• **Short problem**:
Go through the material and write it all out exactly, minus the pictures.

• **Information provided**:
** Start **

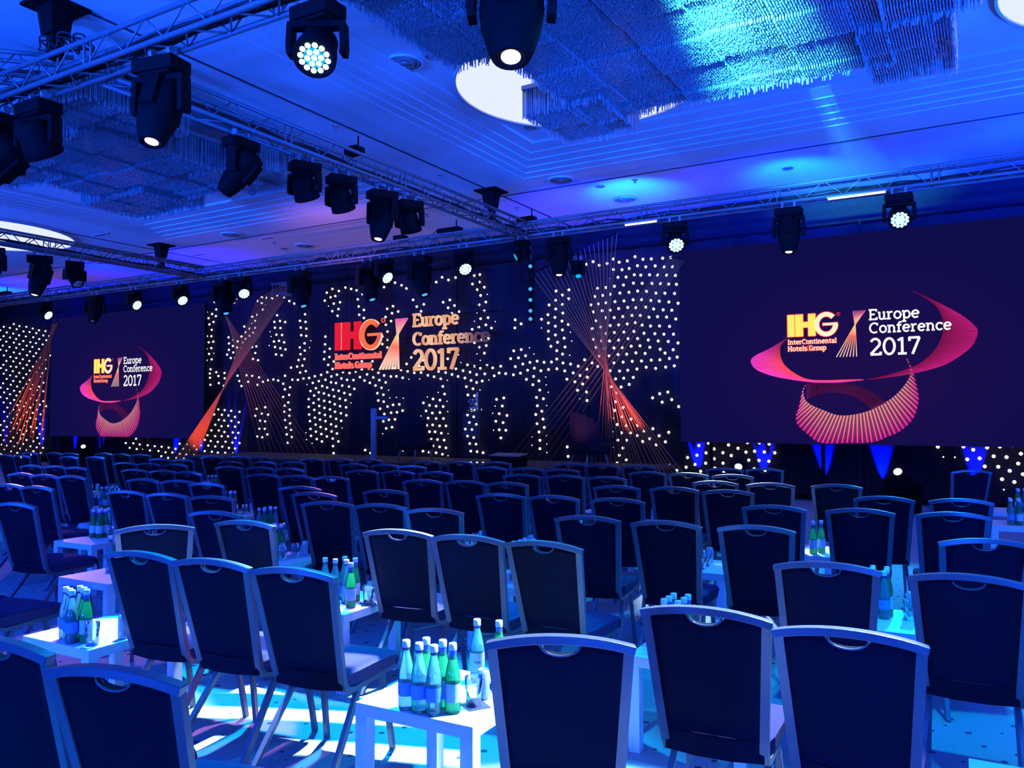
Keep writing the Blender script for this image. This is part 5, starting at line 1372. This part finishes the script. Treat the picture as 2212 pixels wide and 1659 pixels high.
# ------------------------------------------------------------------ banquet chairs
def make_chair():
    t = empty('banquet_chair')
    X = lambda z: .174 + (.203 - .174) * (z - .47) / .43
    ya = lambda z: .115 - .115 * (z - .47) / .43
    prof = [(-.0155, -.012), (.0155, -.012), (.0155, .012), (-.0155, .012)]
    for sx in (-1, 1):
        path = [(sx * X(.905), ya(.905), .905), (sx * X(.75), ya(.75), .75), (sx * X(.6), ya(.6), .6), (sx * X(.49), ya(.49), .49),
                (sx * .171, .128, .43), (sx * .170, .155, .395), (sx * .170, .20, .383), (sx * .174, .55, .390)]
        b = MB()
        b.sweep(path, prof, False, True, (sx * 0.0, 1, .25))
        b.build('side_post', 'chair_metal', t)
    arcp = [(.2205 * math.sin(a) / math.sin(.5), -.012 * math.cos(a * 3.1) , .902 + .030 * (math.cos(a) - math.cos(.5)) / (1 - math.cos(.5))) for a in [-.5 + i / 12 for i in range(13)]]
    b = MB()
    for i in range(13):
        p = arcp[i]
        arcp[i] = (p[0], p[1], p[2])
    b.sweep(arcp, [(-.019, -.013), (.019, -.013), (.019, .013), (-.019, .013)], False, True, (0, 0, 1))
    b.build('top_rail', 'chair_metal', t, bevel=.003)
    # upholstered back, notched under the rail for the grip
    def ztop(x):
        z = .888 + .030 * (math.cos(min(.5, abs(x) / .2205 * .5)) - math.cos(.5)) / (1 - math.cos(.5)) - .004
        if abs(x) < .056:
            z -= .012 + .020 * math.sqrt(max(0, 1 - (x / .056) ** 2))
        return z
    us = [-1, -.8, -.55, -.36, -.278, -.277, -.24, -.18, -.1, 0, .1, .18, .24, .277, .278, .36, .55, .8, 1]
    vs = [0, .15, .35, .6, .8, .95, 1]
    b = MB()
    grid = {}
    for side in (0, 1):
        for i, u in enumerate(us):
            for j, v in enumerate(vs):
                zt = ztop(u * .188)
                z = .475 + (zt - .475) * v
                x = u * (X(z) - .013)
                bulge = (1 - u * u) * math.sin(PI * min(1, max(0, v))) ** .5
                y = ya(z) + (-.006 - .010 * bulge if side == 0 else .022 + .026 * bulge)
                grid[side, i, j] = len(b.v)
                b.v.append((x, y, z))
    nu, nv = len(us), len(vs)
    for i in range(nu - 1):
        for j in range(nv - 1):
            q = [(i, j), (i + 1, j), (i + 1, j + 1), (i, j + 1)]
            b.f.append(tuple(grid[(0,) + p] for p in q))
            b.f.append(tuple(grid[(1,) + p] for p in reversed(q)))
            b.sm += [True, True]
    for i in range(nu - 1):
        for j in (0, nv - 1):
            b.f.append((grid[0, i, j], grid[0, i + 1, j], grid[1, i + 1, j], grid[1, i, j]))
            b.sm.append(False)
    for j in range(nv - 1):
        for i in (0, nu - 1):
            b.f.append((grid[0, i, j], grid[0, i, j + 1], grid[1, i, j + 1], grid[1, i, j]))
            b.sm.append(False)
    b.build('backrest', 'navy_fabric', t)
    b = MB()
    for dz, dy, rr_ in ((0, -.006, .0035), (-.006, .012, .003)):
        pts = [(.058 * math.cos(a), dy, ztop(.2 * 0 + .057) - .002 + dz - .030 * math.sin(a) + .0) for a in [PI * i / 12 for i in range(13)]]
        b.tube(pts, rr_, 6)
    b.build('grip_rim', 'chair_metal', t)
    # lower back strip and seat
    b = MB()
    b.bar([(-.170, .122, .437), (-.06, .11, .432), (.06, .11, .432), (.170, .122, .437)], .012, .075, (0, 0, 1))
    b.build('lower_back', 'navy_fabric', t)
    b = MB()
    ss = [(.13, .408), (.14, .470), (.22, .478), (.36, .480), (.50, .474), (.565, .455), (.585, .425), (.575, .40)]
    hw = [.165, .170, .194, .204, .204, .198, .188, .182]
    ring = []
    for (y, z), h in zip(ss, hw):
        ring.append(len(b.v))
        for u in (-1, -.93, -.6, 0, .6, .93, 1):
            b.v.append((u * h, y, z - (.018 if abs(u) == 1 else 0) + .006 * (1 - u * u)))
    for i in range(len(ss) - 1):
        for j in range(6):
            b.f.append((ring[i] + j, ring[i] + j + 1, ring[i + 1] + j + 1, ring[i + 1] + j))
            b.sm.append(True)
    b2 = len(b.v)
    for h, y in ((.165, .13), (.19, .25), (.2, .5), (.182, .575)):
        for u in (-1, 1):
            b.v.append((u * h, y, .402))
    for i in range(3):
        b.f.append((b2 + 2 * i, b2 + 2 * i + 2, b2 + 2 * i + 3, b2 + 2 * i + 1))
        b.sm.append(False)
    for sd, off in ((0, 0), (1, 6)):
        L_ = [ring[i] + off for i in range(len(ss))]
        lo = [b2 + 2 * i + sd for i in range(4)]
        for i0, i1, c0, c1 in ((0, 1, 0, 0), (1, 2, 0, 1), (2, 3, 1, 1), (3, 4, 1, 2), (4, 5, 2, 3), (5, 7, 3, 3)):
            b.f.append((L_[i0], L_[i1], lo[c1], lo[c0]) if c0 != c1 else (L_[i0], L_[i1], lo[c0]))
            b.sm.append(False)
    b.build('seat', 'seat_fabric', t)
    for sx in (-1, 1):
        MB().bar([(sx * .166, .27, .385), (sx * .188, .08, .16), (sx * .203, -.055, 0)], .022, .026, (0, 1, .4)).build('rear_leg', 'chair_metal', t)
        MB().bar([(sx * .166, .46, .385), (sx * .18, .515, .12), (sx * .185, .535, 0)], .022, .024, (0, 1, .2)).build('front_leg', 'chair_metal', t)
    MB().bar([(-.178, .30, .372), (.178, .30, .372)], .02, .012).build('seat_bar', 'chair_metal', t)
    return reg(t)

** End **

• **Correct response**:
Keep writing the Blender script for this image. This is part 5, starting at line 1372. This part finishes the script. Treat the picture as 2212 pixels wide and 1659 pixels high.
# ------------------------------------------------------------------ banquet chairs
def make_chair():
    t = empty('banquet_chair')
    X = lambda z: .174 + (.203 - .174) * (z - .47) / .43
    ya = lambda z: .115 - .115 * (z - .47) / .43
    prof = [(-.0155, -.012), (.0155, -.012), (.0155, .012), (-.0155, .012)]
    for sx in (-1, 1):
        path = [(sx * X(.905), ya(.905), .905), (sx * X(.75), ya(.75), .75), (sx * X(.6), ya(.6), .6), (sx * X(.49), ya(.49), .49),
                (sx * .171, .128, .43), (sx * .170, .155, .395), (sx * .170, .20, .383), (sx * .174, .55, .390)]
        b = MB()
        b.sweep(path, prof, False, True, (sx * 0.0, 1, .25))
        b.build('side_post', 'chair_metal', t)
    arcp = [(.2205 * math.sin(a) / math.sin(.5), -.012 * math.cos(a * 3.1) , .902 + .030 * (math.cos(a) - math.cos(.5)) / (1 - math.cos(.5))) for a in [-.5 + i / 12 for i in range(13)]]
    b = MB()
    for i in range(13):
        p = arcp[i]
        arcp[i] = (p[0], p[1], p[2])
    b.sweep(arcp, [(-.019, -.013), (.019, -.013), (.019, .013), (-.019, .013)], False, True, (0, 0, 1))
    b.build('top_rail', 'chair_metal', t, bevel=.003)
    # upholstered back, notched under the rail for the grip
    def ztop(x):
        z = .888 + .030 * (math.cos(min(.5, abs(x) / .2205 * .5)) - math.cos(.5)) / (1 - math.cos(.5)) - .004
        if abs(x) < .056:
            z -= .012 + .020 * math.sqrt(max(0, 1 - (x / .056) ** 2))
        return z
    us = [-1, -.8, -.55, -.36, -.278, -.277, -.24, -.18, -.1, 0, .1, .18, .24, .277, .278, .36, .55, .8, 1]
    vs = [0, .15, .35, .6, .8, .95, 1]
    b = MB()
    grid = {}
    for side in (0, 1):
        for i, u in enumerate(us):
            for j, v in enumerate(vs):
                zt = ztop(u * .188)
                z = .475 + (zt - .475) * v
                x = u * (X(z) - .013)
                bulge = (1 - u * u) * math.sin(PI * min(1, max(0, v))) ** .5
                y = ya(z) + (-.006 - .010 * bulge if side == 0 else .022 + .026 * bulge)
                grid[side, i, j] = len(b.v)
                b.v.append((x, y, z))
    nu, nv = len(us), len(vs)
    for i in range(nu - 1):
        for j in range(nv - 1):
            q = [(i, j), (i + 1, j), (i + 1, j + 1), (i, j + 1)]
            b.f.append(tuple(grid[(0,) + p] for p in q))
            b.f.append(tuple(grid[(1,) + p] for p in reversed(q)))
            b.sm += [True, True]
    for i in range(nu - 1):
        for j in (0, nv - 1):
            b.f.append((grid[0, i, j], grid[0, i + 1, j], grid[1, i + 1, j], grid[1, i, j]))
            b.sm.append(False)
    for j in range(nv - 1):
        for i in (0, nu - 1):
            b.f.append((grid[0, i, j], grid[0, i, j + 1], grid[1, i, j + 1], grid[1, i, j]))
            b.sm.append(False)
    b.build('backrest', 'navy_fabric', t)
    b = MB()
    for dz, dy, rr_ in ((0, -.006, .0035), (-.006, .012, .003)):
        pts = [(.058 * math.cos(a), dy, ztop(.2 * 0 + .057) - .002 + dz - .030 * math.sin(a) + .0) for a in [PI * i / 12 for i in range(13)]]
        b.tube(pts, rr_, 6)
    b.build('grip_rim', 'chair_metal', t)
    # lower back strip and seat
    b = MB()
    b.bar([(-.170, .122, .437), (-.06, .11, .432), (.06, .11, .432), (.170, .122, .437)], .012, .075, (0, 0, 1))
    b.build('lower_back', 'navy_fabric', t)
    b = MB()
    ss = [(.13, .408), (.14, .470), (.22, .478), (.36, .480), (.50, .474), (.565, .455), (.585, .425), (.575, .40)]
    hw = [.165, .170, .194, .204, .204, .198, .188, .182]
    ring = []
    for (y, z), h in zip(ss, hw):
        ring.append(len(b.v))
        for u in (-1, -.93, -.6, 0, .6, .93, 1):
            b.v.append((u * h, y, z - (.018 if abs(u) == 1 else 0) + .006 * (1 - u * u)))
    for i in range(len(ss) - 1):
        for j in range(6):
            b.f.append((ring[i] + j, ring[i] + j + 1, ring[i + 1] + j + 1, ring[i + 1] + j))
            b.sm.append(True)
    b2 = len(b.v)
    for h, y in ((.165, .13), (.19, .25), (.2, .5), (.182, .575)):
        for u in (-1, 1):
            b.v.append((u * h, y, .402))
    for i in range(3):
        b.f.append((b2 + 2 * i, b2 + 2 * i + 2, b2 + 2 * i + 3, b2 + 2 * i + 1))
        b.sm.append(False)
    for sd, off in ((0, 0), (1, 6)):
        L_ = [ring[i] + off for i in range(len(ss))]
        lo = [b2 + 2 * i + sd for i in range(4)]
        for i0, i1, c0, c1 in ((0, 1, 0, 0), (1, 2, 0, 1), (2, 3, 1, 1), (3, 4, 1, 2), (4, 5, 2, 3), (5, 7, 3, 3)):
            b.f.append((L_[i0], L_[i1], lo[c1], lo[c0]) if c0 != c1 else (L_[i0], L_[i1], lo[c0]))
            b.sm.append(False)
    b.build('seat', 'seat_fabric', t)
    for sx in (-1, 1):
        MB().bar([(sx * .166, .27, .385), (sx * .188, .08, .16), (sx * .203, -.055, 0)], .022, .026, (0, 1, .4)).build('rear_leg', 'chair_metal', t)
        MB().bar([(sx * .166, .46, .385), (sx * .18, .515, .12), (sx * .185, .535, 0)], .022, .024, (0, 1, .2)).build('front_leg', 'chair_metal', t)
    MB().bar([(-.178, .30, .372), (.178, .30, .372)], .02, .012).build('seat_bar', 'chair_metal', t)
    return reg(t)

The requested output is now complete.